SOURCE MATERIAL =
## Begin

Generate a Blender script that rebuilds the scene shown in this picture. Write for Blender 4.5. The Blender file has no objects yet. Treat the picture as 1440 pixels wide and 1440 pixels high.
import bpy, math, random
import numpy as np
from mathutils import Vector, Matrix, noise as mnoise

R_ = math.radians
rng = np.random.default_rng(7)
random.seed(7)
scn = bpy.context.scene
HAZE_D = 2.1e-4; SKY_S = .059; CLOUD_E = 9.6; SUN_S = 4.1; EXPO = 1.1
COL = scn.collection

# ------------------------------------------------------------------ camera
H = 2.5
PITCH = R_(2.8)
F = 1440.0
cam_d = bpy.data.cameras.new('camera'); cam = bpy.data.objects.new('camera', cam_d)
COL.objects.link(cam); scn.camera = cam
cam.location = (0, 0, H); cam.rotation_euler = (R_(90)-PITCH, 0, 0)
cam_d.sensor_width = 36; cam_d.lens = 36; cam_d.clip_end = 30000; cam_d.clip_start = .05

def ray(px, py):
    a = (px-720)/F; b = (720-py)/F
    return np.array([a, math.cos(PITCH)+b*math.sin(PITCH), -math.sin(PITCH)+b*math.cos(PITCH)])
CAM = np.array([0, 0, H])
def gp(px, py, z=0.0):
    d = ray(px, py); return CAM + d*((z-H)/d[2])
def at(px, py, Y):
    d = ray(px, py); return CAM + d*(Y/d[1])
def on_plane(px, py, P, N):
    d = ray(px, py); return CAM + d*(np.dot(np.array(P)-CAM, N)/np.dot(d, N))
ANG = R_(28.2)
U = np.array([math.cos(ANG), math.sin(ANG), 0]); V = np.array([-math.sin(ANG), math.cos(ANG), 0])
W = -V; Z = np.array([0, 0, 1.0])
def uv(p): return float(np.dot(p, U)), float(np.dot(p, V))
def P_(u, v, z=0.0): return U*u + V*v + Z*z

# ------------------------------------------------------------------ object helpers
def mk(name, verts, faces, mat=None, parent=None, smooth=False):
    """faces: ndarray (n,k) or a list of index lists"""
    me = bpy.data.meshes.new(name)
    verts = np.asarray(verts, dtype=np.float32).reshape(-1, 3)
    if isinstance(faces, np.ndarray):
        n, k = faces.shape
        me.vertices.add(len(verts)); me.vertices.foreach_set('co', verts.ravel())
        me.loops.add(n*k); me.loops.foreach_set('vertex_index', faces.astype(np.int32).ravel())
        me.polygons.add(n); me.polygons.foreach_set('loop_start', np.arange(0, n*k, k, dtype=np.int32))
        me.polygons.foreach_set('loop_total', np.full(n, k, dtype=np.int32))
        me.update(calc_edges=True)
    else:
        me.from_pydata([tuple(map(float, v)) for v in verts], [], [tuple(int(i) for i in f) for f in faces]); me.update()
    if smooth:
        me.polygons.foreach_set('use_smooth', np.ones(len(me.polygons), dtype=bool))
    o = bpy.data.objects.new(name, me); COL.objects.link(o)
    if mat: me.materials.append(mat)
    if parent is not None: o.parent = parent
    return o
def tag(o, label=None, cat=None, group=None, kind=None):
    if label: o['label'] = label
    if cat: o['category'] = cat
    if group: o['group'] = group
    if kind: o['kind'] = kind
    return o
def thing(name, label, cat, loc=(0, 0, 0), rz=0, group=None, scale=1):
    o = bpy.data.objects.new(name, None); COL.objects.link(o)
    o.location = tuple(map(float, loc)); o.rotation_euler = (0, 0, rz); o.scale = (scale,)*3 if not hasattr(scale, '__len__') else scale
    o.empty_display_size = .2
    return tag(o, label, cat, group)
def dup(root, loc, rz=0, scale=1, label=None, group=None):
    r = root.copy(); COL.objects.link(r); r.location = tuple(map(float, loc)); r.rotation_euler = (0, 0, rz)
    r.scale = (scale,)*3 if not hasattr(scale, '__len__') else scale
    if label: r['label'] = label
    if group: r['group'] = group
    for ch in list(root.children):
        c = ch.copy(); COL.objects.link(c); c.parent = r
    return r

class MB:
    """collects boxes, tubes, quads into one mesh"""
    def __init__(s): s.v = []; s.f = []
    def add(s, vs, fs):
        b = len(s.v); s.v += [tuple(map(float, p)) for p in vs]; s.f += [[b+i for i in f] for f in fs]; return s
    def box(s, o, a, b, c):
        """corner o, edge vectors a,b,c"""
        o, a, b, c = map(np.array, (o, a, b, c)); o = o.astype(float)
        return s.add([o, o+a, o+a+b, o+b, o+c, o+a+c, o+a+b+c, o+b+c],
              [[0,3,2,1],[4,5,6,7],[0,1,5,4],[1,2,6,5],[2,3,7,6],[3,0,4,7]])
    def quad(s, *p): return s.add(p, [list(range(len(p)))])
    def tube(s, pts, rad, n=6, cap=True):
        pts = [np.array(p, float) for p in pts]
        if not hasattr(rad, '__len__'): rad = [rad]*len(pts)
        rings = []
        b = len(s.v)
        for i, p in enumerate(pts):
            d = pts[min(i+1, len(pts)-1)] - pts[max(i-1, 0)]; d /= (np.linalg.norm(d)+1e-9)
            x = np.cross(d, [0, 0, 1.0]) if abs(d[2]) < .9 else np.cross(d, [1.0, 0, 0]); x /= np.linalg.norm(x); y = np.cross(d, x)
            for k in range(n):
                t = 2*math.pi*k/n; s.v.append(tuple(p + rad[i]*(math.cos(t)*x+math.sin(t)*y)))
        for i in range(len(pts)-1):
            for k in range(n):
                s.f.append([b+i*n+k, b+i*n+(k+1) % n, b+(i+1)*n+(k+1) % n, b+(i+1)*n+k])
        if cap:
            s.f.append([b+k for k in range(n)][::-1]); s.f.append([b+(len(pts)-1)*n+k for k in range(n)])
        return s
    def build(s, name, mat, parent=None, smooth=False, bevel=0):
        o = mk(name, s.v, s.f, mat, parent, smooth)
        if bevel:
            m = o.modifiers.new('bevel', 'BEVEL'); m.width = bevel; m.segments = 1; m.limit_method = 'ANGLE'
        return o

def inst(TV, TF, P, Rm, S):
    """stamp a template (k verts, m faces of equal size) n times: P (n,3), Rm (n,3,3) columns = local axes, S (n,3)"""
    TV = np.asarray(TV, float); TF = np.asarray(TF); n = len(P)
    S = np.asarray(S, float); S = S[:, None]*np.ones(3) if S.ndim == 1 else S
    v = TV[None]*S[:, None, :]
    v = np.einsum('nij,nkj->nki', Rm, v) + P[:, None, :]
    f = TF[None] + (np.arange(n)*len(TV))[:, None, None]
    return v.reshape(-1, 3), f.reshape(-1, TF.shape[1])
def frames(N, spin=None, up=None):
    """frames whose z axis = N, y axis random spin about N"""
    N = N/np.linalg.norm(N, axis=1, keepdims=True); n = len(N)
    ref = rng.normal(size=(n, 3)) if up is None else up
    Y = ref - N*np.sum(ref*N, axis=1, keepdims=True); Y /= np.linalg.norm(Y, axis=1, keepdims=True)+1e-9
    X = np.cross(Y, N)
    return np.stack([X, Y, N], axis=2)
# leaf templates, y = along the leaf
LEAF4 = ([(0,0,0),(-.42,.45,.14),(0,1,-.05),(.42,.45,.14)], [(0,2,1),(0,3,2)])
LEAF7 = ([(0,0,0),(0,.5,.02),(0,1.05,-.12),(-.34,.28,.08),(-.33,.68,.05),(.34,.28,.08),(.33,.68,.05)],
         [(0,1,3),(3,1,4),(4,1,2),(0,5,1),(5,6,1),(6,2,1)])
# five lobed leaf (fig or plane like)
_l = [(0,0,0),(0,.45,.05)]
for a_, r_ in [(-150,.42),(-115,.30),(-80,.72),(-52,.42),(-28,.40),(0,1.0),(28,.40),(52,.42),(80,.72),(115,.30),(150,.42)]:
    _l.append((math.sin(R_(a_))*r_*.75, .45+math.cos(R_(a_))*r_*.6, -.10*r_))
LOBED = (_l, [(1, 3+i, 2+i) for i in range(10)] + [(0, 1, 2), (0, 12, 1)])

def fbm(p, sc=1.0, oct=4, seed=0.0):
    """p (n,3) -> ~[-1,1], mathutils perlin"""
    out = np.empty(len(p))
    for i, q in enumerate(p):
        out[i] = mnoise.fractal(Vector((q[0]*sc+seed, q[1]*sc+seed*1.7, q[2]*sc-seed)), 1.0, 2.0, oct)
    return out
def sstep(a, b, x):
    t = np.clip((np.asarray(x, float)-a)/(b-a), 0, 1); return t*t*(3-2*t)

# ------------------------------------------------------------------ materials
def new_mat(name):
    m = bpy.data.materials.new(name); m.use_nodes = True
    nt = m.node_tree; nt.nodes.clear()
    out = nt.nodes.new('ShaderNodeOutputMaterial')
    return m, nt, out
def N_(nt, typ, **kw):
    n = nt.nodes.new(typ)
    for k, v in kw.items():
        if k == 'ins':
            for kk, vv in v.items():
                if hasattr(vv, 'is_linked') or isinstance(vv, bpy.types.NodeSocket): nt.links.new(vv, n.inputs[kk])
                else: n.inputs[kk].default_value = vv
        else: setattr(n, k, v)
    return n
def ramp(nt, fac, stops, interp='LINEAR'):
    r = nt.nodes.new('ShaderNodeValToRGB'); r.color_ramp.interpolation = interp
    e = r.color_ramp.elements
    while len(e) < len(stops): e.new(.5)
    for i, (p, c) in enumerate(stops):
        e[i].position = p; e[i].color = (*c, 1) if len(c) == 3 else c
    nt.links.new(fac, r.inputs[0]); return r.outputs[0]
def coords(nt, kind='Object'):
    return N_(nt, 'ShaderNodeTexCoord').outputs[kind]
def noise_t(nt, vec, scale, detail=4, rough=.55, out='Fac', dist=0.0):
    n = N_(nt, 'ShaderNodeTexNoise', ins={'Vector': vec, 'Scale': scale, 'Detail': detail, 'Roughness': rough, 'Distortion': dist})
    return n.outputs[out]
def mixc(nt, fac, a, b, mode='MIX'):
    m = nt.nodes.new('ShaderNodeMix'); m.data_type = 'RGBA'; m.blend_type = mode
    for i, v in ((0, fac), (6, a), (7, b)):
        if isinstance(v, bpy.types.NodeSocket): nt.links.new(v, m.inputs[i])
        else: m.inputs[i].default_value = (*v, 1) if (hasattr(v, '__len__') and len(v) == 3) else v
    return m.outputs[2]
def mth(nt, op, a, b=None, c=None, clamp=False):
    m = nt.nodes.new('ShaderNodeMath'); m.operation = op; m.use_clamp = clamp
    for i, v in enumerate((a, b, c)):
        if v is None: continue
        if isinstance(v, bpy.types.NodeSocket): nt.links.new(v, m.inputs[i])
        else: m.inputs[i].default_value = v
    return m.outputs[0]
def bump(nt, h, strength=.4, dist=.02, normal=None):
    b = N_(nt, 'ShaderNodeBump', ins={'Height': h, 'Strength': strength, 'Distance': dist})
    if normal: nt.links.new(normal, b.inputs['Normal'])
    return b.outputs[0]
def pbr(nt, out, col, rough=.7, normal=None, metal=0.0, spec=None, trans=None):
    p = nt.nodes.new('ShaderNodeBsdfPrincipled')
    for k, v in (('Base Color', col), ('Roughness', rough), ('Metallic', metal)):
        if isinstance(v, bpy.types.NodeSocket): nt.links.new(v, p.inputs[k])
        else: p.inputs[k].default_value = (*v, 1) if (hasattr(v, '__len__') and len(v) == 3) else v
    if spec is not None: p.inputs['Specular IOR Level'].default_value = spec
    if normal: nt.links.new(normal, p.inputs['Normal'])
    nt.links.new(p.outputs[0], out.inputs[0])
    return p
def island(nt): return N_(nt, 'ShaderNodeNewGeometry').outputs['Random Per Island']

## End

TASK TO COMPLETE =
Across the preceding material, how many lines contain the word "scene"? State the number alone.

COMPLETE OUTPUT =
2